Dear Andrew Munz (Age 7).

May 3, 2010

Dear Andrew,

Or I guess you go by Andy, now.  Why you switched your name when you moved to Wyoming, I’ll never know.  I guess people were bound to shorten “Andrew” anyway, but I guess that’s just how you roll.  Way to be different, little guy!  It’s been a long road (literally) but now you’re here in your new home, Jackson, WY.  You and your sister Heidi are about to get your worlds rocked, but I don’t want to get ahead of myself.  I want to keep this as simple as possible because, let’s get real here; you’re seven.  Little skinny Andy Munz, there’s a lot I need to tell you and some of it you won’t understand.  Some of it you won’t want to hear, either, but just bear with me because I promise you it’s all important.  I want to give you some advice because there’s a few things you’ll be happy to know beforehand.  I want to prepare you for some bumps in the road.
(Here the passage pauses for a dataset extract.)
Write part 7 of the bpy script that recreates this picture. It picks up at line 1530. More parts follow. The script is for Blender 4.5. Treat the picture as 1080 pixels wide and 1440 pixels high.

So, keep both hands on the wheel and here we go!

When you tell kids in second grade that your family speaks German, don’t let them call you a Nazi.  They don’t know what it means, and you’re better off not being their friends anyway.  Those three boys who torment you the most won’t give you the time of day even after high school is over, so don’t worry about them.  There are better friends out there for you, even though it’ll be close to impossible to hold on to them once you’ve graduated.

When the teachers tell you to “keep your hands to yourself” please listen to them and understand what they mean.  You can prevent quite a few timeouts and a truck-load of guilt later on in life.  Trust me.

Be nice to Gerhardt and stop hitting him.  I know it’s weird having your sister Dagi date a creepy thin Austrian guy with sunken cheeks, but she likes him a lot.  Even when she gets scared when he makes her watch “The X-Files.”  He won’t be around for long, so just treat him with a little respect.

Throwing Heidi’s Pound Puppy into the toilet is cruel.  Please don’t do that.  You’ll love her so much later on and will apologize every time the subject of stuffed animals comes up.

A divorce is coming up when you turn eleven.  I know that’s four years from now, but watch for the signs.  Mom and Dad don’t get along very well, and those women that Dad is friends with?  They’re not just friends, buddy.  Know that whatever is coming is going to be in your best interest in the long run.  You’re going to be the one to help out Mom during this dark time, so take pity on her, okay?  You and Mom will have an awesome relationship because of this.  And don’t worry about Heidi and Dagi.  They’re going to deal with this in their own way; they’re not abandoning you.  This moment will define your life, so get ready because it’s a doozy.

During this divorce you’re going to want to eat a lot to make you feel good.  Dad is going to take you out to lots of fast food restaurants and you’re going to sneak cookies whenever you can.  What I am asking you to do is REFRAIN!  STOP EATING SO MUCH!  You will grow fat and pudgy and no one will like you in school.  Kids will poke you in your boy breasts and call you names.  So, if this can be helped, watch what you eat.  Lay off the chocolate.

On a similar note, join the soccer team.  If you don’t, your love for soccer will die.

Don’t ditch your real friends for fake friends when high school comes around.  They’re just crazy, brainwashed Christian kids who will abandon you when you denounce Christ in a few months.  They are not your friends and you won’t even be friends on Facebook when you’re my age.  I’ll explain that idiotic website some other time…

Don’t steal.  As tempting as it is, don’t.

Do well in school.  I know school is hard, and the N64 is sooo much cooler than homework, but seriously.  Work hard and you’ll be able to get a real scholarship to learn how to become the actor you’ve always wanted to be.  Mom and Dad won’t be able to pay your tuition and there’s very, very little chance you’ll see any inheritance money.  So, listen to your teachers and be a good kid.  School is easier than you think…

If you hear the words “hunting camp”, run as fast as you can in the opposite direction.

Even the people closest to you will lie to you.  Stay strong.

Okay, I’m going on for too long, now.  If there’s one thing on this list that you need to know, it’s this.  Just because you’re different doesn’t mean you’re stupid.  Don’t worry about what other kids think of you and always keep your head high.  There’s nothing wrong with being who you are.  It doesn’t matter that you like to be in plays or that you quit the baseball team.  Who cares if you think you look “too normal”.  Even if you do get chubby, don’t let those stupid skinny kids get to you.  It’s not worth it.  When you fall down, pick yourself back up, Andy.  If someone throws a basketball at your face, pick it up and throw it back at them.  You don’t deserve to feel the way they want you to feel.

Alright?  Be a good kid and brace yourself for the future.  Just remember to love.  Love who you are.  Love the people around you.  Love what you do.  Just love.

Yours always,

Andrew Munz (Age 22).


2 Responses to “Dear Andrew Munz (Age 7).”

  1. Ayla said

    I really like this, Mr. Munz. Oh how I wish I could have had a letter from my future self in those years as well. I felt a lot of the things you felt and went through a lot of the same things you did. This is truly a fantastic entry.